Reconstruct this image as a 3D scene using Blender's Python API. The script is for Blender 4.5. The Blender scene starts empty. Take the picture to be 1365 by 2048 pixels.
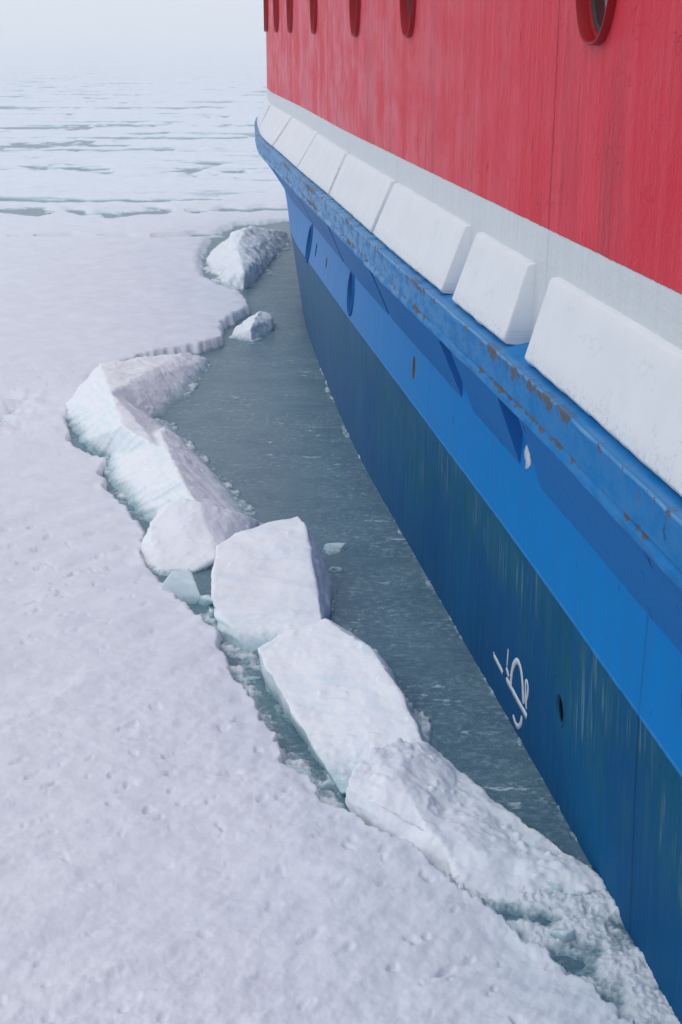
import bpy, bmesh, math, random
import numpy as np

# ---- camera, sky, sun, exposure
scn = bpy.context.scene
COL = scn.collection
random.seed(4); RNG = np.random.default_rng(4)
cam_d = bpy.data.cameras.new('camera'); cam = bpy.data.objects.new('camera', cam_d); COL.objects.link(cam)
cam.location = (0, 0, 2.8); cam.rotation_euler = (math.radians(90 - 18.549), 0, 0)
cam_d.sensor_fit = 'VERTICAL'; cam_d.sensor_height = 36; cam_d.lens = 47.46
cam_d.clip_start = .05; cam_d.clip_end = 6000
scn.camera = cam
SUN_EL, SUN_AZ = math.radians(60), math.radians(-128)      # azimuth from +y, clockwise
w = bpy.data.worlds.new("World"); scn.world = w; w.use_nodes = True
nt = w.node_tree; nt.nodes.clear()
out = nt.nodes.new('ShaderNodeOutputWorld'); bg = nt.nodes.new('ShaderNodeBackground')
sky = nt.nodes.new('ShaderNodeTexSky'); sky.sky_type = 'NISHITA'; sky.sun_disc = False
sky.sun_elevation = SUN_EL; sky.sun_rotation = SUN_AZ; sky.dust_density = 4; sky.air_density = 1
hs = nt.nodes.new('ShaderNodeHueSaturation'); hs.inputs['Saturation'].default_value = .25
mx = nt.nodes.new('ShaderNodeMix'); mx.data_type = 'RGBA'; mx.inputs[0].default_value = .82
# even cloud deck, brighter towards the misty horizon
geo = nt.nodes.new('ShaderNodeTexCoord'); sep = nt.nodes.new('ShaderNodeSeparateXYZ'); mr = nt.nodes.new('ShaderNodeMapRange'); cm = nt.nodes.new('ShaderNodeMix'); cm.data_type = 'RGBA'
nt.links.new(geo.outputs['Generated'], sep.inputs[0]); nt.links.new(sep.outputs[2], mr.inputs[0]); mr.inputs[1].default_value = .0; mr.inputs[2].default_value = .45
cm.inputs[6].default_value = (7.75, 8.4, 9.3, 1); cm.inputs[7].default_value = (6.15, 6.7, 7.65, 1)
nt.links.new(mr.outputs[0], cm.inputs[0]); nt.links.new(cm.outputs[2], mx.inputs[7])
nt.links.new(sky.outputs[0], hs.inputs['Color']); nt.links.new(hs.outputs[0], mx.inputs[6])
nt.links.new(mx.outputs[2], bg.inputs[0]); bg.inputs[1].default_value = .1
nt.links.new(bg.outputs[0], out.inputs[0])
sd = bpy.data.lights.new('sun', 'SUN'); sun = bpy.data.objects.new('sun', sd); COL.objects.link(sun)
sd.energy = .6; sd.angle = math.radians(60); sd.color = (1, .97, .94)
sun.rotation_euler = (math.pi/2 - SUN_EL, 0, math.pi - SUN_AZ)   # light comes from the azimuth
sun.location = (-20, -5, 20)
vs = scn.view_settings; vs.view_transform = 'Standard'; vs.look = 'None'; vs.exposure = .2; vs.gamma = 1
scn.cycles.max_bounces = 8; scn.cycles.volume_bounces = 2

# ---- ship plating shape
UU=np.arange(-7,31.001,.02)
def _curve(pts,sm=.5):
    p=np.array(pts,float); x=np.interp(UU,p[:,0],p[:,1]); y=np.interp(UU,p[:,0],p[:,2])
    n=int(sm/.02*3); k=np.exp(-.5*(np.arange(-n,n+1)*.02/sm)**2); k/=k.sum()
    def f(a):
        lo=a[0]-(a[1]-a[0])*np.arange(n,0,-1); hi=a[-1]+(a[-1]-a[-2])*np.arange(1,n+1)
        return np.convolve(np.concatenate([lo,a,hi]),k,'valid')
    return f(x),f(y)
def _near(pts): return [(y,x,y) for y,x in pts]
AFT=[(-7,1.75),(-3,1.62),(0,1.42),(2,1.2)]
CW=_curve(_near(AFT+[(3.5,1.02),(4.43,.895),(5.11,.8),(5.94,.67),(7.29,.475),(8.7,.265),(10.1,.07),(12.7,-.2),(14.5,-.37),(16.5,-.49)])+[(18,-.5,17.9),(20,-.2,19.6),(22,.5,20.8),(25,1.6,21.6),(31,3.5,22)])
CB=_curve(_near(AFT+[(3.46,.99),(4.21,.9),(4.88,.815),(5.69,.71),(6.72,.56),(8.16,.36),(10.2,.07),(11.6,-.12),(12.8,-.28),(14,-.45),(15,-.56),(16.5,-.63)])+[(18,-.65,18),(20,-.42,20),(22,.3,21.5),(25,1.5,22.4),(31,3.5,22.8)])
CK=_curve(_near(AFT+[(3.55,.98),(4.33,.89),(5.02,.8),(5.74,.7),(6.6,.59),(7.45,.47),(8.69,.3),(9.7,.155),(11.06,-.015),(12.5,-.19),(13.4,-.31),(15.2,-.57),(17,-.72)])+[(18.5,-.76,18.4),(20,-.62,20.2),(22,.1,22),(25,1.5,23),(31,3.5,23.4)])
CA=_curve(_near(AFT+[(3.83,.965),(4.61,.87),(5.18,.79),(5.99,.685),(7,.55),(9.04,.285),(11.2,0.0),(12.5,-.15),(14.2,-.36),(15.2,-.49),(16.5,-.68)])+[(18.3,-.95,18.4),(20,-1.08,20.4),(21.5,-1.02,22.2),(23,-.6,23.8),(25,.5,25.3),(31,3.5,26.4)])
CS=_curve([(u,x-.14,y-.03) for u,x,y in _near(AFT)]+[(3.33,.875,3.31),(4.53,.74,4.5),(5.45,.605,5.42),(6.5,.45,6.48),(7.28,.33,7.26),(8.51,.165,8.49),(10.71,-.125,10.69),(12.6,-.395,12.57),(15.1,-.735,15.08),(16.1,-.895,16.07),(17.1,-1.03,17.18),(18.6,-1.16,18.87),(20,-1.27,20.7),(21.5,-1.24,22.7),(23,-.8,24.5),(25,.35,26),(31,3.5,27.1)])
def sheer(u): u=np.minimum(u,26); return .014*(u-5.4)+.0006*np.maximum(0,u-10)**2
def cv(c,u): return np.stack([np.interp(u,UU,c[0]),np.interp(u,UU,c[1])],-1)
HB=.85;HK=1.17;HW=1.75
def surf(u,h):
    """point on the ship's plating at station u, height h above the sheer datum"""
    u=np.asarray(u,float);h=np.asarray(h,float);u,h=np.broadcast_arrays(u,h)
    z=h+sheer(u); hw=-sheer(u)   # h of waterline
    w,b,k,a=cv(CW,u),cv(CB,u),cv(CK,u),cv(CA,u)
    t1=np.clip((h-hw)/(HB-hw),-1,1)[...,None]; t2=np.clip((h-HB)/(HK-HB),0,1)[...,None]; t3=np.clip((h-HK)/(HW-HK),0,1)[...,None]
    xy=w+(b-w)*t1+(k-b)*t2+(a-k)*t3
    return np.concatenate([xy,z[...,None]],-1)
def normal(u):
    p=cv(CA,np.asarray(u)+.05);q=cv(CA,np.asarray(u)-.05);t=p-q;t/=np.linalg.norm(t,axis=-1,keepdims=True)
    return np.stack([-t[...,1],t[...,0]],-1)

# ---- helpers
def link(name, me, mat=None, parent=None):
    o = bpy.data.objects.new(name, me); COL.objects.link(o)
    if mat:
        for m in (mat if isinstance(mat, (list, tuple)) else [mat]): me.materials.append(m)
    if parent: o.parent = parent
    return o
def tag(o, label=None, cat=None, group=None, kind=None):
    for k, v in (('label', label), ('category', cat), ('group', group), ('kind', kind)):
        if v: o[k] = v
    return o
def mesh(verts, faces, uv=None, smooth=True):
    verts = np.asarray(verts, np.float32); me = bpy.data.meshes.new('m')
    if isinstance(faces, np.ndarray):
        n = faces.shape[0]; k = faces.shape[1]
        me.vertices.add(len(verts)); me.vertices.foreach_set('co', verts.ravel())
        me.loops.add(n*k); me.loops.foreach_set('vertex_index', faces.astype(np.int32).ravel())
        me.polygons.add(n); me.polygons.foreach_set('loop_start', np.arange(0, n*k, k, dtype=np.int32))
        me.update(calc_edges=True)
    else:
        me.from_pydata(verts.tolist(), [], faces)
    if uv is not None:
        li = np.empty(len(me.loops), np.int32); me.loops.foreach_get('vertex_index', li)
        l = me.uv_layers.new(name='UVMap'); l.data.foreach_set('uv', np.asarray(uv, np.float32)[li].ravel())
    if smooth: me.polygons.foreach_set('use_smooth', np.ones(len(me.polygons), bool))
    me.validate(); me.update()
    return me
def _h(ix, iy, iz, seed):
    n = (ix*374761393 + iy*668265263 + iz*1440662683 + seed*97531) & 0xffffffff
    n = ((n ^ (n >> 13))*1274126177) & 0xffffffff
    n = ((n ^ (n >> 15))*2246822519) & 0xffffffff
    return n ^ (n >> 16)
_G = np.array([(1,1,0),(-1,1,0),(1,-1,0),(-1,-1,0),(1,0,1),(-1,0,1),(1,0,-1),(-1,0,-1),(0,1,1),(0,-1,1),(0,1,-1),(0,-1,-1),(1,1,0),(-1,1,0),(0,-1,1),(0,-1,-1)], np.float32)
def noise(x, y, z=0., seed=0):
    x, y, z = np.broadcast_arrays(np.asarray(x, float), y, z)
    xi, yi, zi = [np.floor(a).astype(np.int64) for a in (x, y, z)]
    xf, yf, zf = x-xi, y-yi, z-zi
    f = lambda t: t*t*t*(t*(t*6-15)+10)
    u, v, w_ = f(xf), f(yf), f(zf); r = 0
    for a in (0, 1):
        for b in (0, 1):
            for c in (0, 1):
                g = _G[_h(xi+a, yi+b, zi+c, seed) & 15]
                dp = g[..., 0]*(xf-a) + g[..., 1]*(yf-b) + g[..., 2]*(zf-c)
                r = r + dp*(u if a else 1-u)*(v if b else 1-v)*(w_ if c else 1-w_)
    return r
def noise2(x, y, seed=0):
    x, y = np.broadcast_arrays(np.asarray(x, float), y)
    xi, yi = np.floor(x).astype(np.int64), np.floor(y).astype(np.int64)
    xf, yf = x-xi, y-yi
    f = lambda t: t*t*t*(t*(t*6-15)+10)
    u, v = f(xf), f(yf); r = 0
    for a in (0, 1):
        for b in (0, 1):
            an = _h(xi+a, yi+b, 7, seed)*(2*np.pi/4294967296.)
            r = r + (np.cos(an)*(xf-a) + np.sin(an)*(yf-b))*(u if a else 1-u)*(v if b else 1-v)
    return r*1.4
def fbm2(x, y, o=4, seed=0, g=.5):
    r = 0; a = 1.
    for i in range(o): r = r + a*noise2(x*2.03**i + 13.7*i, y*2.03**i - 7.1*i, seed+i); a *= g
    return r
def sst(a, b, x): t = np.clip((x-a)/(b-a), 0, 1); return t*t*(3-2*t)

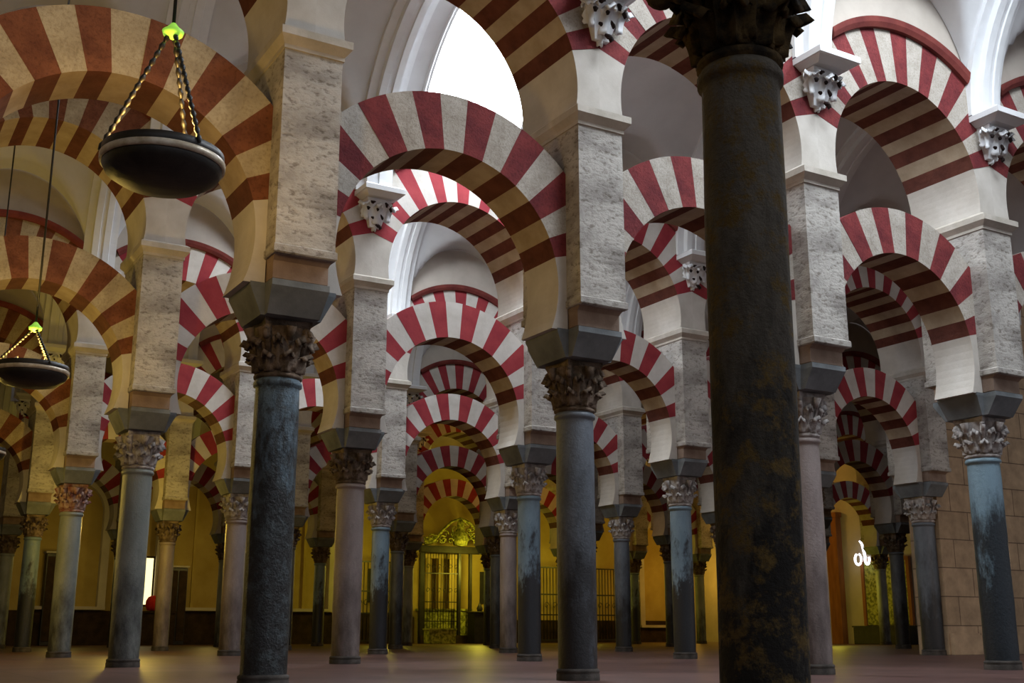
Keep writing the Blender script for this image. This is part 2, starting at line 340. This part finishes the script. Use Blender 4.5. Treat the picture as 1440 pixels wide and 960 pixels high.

________________________________________

> _GOAL_: Everything from the first line of the entries through the line that contains "import numpy as np" is to be reproduced exactly, except the pictures.

> _FULL ANSWER_:
Reconstruct this image as a 3D scene using Blender's Python API. The script is for Blender 4.5. The Blender scene starts empty. Take the picture to be 1365 by 2048 pixels.
import bpy, bmesh, math, random
import numpy as np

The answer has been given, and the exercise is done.